Skull and Bones got Russert
Veterans Today lunatic, Captain Eric May, the man with such mad skills that he detected a neutron bomb detonation in Baghdad from his living room in Texas has linked Skull and Bones to the death of NBC anchor Tim Russert. the teaser was on his latest post about his own Ghost troop team of fact manufacturers when one jumped ship when Captain May announced his support for Donald Trump. This badge was in that article;
So one of his readers asked about it;
kelli says:
April 18, 2011 at 6:02 amOn the homepage, there is reference to Tim Russert, who you were acquainted with? Were you suggesting that his death was suspicious? NBC replaced him with a puke, David Gregory. I can no longer stomach that show.
To which the phony and disgraced captain replied;
In 1995 – 1996 I was the editorial writer for the Houston NBC affiliate, KPRC-TV. Tim and I were both intellectuals, so when he came to town I was invited to be his dinner companion. He thought I was bright, and I respected him as a model to emulate.
If you watch the video in which he grills both candidates about Skull and Bones, you’ll notice Kerry saying that he wishes he could manifest something. It was a threat, though Tim probably didn’t know it.
Fast forward to the 2008 campaign, when both parties wanted to emphasize the bogus progress of the SURGE (in order to skirt the issue until after the election). Tim was a problem, since he was not going along with the BS. TPTB decided that it was a good time for payback, and for a warning to other independent media figures.
On Friday the 13th in May, 2008, there were two freak railway incidents that shut down the DC Metro, making the governmen
Get that? They both worked for NBC (like a thousand other stringers in small stations across the country), and Russert may have told May he was bright, so that makes them soul mates. And then Russert crossed John Kerry and Skull and Bones manipulated the Washington Metro system so that thousands of dregs would be late for work (a Metro traffic slow down has never in the history of the world made people late for work before that date :eyeroll:) so that emergency services wouldn’t be available for the poor unsuspecting Mr Russert who should have scheduled his malfunction for another day.

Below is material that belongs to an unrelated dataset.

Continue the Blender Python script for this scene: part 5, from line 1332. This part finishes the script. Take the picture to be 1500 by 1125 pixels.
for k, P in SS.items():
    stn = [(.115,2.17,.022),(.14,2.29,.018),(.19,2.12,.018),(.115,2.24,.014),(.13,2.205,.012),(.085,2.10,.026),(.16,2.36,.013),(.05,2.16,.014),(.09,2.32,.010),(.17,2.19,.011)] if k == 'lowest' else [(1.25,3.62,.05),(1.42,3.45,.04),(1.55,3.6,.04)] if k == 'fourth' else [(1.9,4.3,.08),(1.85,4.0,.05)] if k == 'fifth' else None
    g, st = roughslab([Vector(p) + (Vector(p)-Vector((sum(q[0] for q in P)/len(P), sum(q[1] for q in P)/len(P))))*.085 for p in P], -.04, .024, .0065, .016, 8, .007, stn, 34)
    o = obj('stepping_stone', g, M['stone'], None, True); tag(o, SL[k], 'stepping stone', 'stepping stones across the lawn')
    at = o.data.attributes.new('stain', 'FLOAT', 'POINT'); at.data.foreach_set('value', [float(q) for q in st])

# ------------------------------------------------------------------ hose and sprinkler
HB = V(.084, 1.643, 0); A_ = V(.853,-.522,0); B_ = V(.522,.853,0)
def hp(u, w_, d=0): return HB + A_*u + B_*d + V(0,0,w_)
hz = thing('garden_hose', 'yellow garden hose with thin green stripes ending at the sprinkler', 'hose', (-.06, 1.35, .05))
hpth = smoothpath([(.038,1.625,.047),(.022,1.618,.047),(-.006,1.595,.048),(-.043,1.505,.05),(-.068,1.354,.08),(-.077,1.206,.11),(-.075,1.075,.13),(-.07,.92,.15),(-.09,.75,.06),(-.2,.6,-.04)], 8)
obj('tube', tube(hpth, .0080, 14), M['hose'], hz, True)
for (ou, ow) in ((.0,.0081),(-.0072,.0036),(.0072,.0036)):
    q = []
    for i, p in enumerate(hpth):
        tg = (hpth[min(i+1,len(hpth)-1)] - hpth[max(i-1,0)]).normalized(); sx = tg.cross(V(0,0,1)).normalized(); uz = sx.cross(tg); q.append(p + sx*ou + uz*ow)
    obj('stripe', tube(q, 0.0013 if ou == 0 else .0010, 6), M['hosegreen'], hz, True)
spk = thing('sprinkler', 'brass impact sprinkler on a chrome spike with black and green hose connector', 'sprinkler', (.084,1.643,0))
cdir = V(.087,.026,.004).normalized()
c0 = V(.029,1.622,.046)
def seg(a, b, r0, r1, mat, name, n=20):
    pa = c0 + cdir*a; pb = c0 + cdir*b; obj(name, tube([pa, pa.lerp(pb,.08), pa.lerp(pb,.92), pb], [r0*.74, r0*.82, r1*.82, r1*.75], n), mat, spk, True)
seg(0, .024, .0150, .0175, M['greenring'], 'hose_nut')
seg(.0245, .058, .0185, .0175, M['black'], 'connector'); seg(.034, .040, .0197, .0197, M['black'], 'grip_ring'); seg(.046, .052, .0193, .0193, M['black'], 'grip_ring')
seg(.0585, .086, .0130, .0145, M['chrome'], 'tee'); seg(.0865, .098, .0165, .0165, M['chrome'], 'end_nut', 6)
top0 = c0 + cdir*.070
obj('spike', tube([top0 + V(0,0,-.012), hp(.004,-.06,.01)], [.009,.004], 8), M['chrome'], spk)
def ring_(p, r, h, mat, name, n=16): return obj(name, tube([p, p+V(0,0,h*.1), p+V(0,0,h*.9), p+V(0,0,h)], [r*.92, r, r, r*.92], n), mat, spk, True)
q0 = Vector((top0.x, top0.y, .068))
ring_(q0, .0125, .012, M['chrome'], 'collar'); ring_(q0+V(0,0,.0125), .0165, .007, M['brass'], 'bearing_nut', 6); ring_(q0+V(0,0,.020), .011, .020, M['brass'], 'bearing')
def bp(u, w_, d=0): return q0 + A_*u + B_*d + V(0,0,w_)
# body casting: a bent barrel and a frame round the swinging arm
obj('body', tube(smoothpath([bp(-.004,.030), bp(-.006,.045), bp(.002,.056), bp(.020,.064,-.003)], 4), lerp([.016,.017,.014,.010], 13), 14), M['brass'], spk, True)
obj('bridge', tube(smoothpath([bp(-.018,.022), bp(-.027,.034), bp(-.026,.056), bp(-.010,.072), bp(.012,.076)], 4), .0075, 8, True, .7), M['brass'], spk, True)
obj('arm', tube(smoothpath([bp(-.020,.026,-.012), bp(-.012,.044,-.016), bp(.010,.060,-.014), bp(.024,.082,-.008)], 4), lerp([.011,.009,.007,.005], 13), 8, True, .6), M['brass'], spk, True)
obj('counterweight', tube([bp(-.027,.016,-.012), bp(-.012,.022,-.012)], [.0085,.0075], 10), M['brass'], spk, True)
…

All because Mister Russert wouldn’t tell the truth that the “surge” was indeed working. let that be a warning to the rest of you independent journalists. Sadly, CPT May’s explanation was cut off by faulty blogging stuff before he had the opportunity to further embarrass himself.
Category: Antiwar crowd, General Whackos, Phony soldiers
Do we know for sure he even worked for NBC?
Did I mention that I was once colleagues with Gen. McChrystal? Yup, we were both in the military at the same time, and once he passed me in the chow hall.
Evil secret society pro-tip: It’s not enough to just kill the people who ask questions about you. You also have to leave little numerical clues all over the place. Thank god Skull & Bones knew exactly how long doctors would spend trying to resuscitate Tim Russert or it would have fucked up their whole plan!
And I sent George HW an invitation to our wedding. He couldn’t make it…scheduling conflict you know.
Now that he has uncovered the plot…we should look for him to disappear.
You know if all of this secret conspiracy stuff is really going on how is it that people figure it out so easily.
And yet, all of the co-conspirators still cover up the moon landing fakery. Did NASA do away with all of the people in on that, or are they just brain-dead automatons(democrats, as Bob Hope described them)?
According to USA Today, Russert died at 2:23, not 3:22.
Wait, 2:23? .223? It wasn’t Skull & Bones, it was Remington!
What with Capt. May, the Duffster, and the rest of the loonies featured here, I am thinking of coming out of retirement to manufacture some “tough as shit” 6 ply tinfoil hats. Bet the market for them is strong right now.
I am surprised that people stupid enough to believe in all these conspiracies can figure out how to feed themselves.